Set problem:
Copy each line of the entries beneath that contains the word "Treat".
________
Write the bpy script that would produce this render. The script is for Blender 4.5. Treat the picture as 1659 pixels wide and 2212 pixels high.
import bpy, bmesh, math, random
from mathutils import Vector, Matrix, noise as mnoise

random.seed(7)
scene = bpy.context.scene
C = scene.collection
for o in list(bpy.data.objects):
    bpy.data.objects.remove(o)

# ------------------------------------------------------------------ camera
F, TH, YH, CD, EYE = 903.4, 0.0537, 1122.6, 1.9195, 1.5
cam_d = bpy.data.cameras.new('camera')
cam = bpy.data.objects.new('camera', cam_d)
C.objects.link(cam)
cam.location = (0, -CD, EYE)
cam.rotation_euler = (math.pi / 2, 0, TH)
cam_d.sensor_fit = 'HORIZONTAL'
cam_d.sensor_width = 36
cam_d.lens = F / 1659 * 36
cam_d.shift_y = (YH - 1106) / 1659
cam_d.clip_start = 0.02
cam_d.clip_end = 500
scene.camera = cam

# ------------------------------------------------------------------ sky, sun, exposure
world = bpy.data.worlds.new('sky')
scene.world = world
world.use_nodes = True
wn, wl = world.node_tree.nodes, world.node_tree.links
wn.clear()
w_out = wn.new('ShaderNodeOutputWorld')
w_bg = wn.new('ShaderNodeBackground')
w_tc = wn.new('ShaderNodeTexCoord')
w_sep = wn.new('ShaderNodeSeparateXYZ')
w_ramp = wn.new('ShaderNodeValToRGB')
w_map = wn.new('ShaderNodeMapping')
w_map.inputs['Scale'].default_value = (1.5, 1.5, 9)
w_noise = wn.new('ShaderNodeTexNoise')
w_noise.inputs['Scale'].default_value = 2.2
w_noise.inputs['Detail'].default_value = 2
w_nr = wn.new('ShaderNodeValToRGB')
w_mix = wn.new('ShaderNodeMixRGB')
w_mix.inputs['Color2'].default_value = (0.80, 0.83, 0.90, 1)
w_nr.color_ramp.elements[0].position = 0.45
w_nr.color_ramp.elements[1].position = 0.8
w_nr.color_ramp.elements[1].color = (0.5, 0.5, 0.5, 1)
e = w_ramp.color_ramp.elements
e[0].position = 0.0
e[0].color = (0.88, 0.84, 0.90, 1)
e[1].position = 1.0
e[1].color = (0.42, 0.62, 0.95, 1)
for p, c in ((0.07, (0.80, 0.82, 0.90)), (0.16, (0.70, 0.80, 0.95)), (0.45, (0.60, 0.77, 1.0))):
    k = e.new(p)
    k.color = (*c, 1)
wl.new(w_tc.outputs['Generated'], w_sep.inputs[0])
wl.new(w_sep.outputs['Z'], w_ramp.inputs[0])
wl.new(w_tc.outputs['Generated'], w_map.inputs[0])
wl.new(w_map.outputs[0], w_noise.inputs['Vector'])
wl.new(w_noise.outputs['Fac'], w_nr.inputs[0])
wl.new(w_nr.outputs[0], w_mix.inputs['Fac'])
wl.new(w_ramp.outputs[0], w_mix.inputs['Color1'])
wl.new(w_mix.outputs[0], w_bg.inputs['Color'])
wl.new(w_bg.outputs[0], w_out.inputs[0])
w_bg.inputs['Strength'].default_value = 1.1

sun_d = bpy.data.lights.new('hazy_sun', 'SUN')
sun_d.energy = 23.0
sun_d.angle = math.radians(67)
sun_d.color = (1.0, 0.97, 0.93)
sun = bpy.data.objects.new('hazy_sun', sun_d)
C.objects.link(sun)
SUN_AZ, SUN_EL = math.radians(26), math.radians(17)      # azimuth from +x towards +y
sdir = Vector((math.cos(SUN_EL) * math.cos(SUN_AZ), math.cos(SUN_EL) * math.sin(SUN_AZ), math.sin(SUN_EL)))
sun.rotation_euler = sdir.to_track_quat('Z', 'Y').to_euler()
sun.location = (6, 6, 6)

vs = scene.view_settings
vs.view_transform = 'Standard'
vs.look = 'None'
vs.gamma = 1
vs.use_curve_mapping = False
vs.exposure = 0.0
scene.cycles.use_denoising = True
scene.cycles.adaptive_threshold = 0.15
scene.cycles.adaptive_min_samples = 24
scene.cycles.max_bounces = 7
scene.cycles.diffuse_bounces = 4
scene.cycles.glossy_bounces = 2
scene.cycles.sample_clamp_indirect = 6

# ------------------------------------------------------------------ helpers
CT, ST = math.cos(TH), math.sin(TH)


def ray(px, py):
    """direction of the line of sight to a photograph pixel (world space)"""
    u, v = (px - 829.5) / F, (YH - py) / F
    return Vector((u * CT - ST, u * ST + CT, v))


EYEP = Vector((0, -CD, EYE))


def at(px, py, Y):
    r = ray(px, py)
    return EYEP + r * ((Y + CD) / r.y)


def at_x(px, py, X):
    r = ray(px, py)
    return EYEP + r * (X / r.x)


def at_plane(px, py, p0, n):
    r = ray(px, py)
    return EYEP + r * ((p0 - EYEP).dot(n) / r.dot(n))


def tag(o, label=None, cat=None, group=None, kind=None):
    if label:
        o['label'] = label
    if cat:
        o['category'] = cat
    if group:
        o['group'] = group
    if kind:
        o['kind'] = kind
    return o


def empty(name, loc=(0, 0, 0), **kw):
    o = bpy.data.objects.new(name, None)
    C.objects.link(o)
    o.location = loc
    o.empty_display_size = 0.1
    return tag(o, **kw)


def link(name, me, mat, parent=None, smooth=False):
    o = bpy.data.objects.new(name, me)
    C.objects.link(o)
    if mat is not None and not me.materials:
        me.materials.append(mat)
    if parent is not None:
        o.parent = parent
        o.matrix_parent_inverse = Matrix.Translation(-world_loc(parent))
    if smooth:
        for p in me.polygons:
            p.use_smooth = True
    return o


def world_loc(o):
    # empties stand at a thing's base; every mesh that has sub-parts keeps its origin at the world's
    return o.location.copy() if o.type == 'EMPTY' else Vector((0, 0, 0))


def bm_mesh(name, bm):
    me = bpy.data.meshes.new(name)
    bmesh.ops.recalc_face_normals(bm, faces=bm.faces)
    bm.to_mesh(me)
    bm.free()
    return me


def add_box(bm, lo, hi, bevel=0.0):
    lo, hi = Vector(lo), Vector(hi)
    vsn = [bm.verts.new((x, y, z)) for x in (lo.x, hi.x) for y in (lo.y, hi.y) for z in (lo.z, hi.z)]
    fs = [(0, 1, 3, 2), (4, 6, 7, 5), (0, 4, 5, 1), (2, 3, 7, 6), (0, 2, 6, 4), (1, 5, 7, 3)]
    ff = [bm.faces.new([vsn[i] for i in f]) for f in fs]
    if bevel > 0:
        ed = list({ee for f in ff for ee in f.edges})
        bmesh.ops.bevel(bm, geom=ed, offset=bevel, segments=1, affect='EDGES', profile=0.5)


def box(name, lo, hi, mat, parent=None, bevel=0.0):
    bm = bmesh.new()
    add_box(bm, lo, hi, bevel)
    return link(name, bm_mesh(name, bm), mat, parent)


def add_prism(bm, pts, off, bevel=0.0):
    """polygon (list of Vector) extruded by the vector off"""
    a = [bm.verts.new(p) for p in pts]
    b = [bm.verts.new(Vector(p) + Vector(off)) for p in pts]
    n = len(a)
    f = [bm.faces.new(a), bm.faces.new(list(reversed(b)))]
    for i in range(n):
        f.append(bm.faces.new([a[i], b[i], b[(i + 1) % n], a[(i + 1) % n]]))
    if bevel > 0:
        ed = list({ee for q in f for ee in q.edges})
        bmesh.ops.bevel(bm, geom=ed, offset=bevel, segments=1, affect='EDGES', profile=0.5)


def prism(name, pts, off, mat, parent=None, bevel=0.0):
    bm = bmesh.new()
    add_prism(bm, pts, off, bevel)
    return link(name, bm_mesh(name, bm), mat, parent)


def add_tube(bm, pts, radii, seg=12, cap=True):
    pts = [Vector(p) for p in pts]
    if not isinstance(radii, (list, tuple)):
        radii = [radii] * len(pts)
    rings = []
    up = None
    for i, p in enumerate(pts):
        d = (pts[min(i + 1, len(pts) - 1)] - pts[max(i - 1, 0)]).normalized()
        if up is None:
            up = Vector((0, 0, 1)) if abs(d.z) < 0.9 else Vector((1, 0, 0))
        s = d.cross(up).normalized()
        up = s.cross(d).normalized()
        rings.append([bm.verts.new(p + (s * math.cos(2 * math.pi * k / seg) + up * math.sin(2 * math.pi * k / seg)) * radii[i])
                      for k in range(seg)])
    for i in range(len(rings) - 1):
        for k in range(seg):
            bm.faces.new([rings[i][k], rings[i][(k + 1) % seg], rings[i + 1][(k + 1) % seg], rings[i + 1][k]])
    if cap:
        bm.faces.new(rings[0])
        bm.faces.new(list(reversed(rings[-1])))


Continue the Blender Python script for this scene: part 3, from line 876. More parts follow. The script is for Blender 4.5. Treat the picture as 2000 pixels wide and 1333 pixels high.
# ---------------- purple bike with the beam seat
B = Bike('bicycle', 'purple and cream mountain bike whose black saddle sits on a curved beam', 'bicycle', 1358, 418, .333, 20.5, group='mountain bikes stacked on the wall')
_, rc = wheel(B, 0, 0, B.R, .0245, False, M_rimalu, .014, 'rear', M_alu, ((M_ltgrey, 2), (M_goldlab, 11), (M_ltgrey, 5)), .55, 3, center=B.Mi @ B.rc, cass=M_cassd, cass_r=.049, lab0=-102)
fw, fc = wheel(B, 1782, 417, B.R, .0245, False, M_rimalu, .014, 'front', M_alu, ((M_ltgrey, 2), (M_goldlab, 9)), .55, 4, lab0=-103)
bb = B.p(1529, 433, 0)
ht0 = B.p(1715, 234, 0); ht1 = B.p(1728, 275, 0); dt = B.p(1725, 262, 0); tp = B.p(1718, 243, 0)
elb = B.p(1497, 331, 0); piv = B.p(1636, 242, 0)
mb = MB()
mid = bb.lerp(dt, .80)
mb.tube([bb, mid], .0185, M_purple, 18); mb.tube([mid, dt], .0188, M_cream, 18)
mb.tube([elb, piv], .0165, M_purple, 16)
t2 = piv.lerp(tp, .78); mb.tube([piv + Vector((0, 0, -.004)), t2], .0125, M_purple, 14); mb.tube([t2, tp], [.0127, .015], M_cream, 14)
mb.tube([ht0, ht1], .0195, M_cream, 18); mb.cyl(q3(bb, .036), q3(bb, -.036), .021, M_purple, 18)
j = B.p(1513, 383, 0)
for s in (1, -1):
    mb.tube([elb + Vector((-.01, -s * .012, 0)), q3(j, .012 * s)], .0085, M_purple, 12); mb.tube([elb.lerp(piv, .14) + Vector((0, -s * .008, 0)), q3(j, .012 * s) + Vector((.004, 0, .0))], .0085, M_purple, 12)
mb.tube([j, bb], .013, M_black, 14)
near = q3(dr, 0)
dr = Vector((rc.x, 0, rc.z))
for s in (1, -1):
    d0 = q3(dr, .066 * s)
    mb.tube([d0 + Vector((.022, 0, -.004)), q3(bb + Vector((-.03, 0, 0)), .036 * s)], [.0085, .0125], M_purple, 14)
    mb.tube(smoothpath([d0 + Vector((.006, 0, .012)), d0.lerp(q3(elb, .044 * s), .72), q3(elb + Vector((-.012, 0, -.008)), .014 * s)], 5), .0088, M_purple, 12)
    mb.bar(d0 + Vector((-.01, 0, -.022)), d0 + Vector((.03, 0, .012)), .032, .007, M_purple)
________
Task solution:
Write the bpy script that would produce this render. The script is for Blender 4.5. Treat the picture as 1659 pixels wide and 2212 pixels high.
Continue the Blender Python script for this scene: part 3, from line 876. More parts follow. The script is for Blender 4.5. Treat the picture as 2000 pixels wide and 1333 pixels high.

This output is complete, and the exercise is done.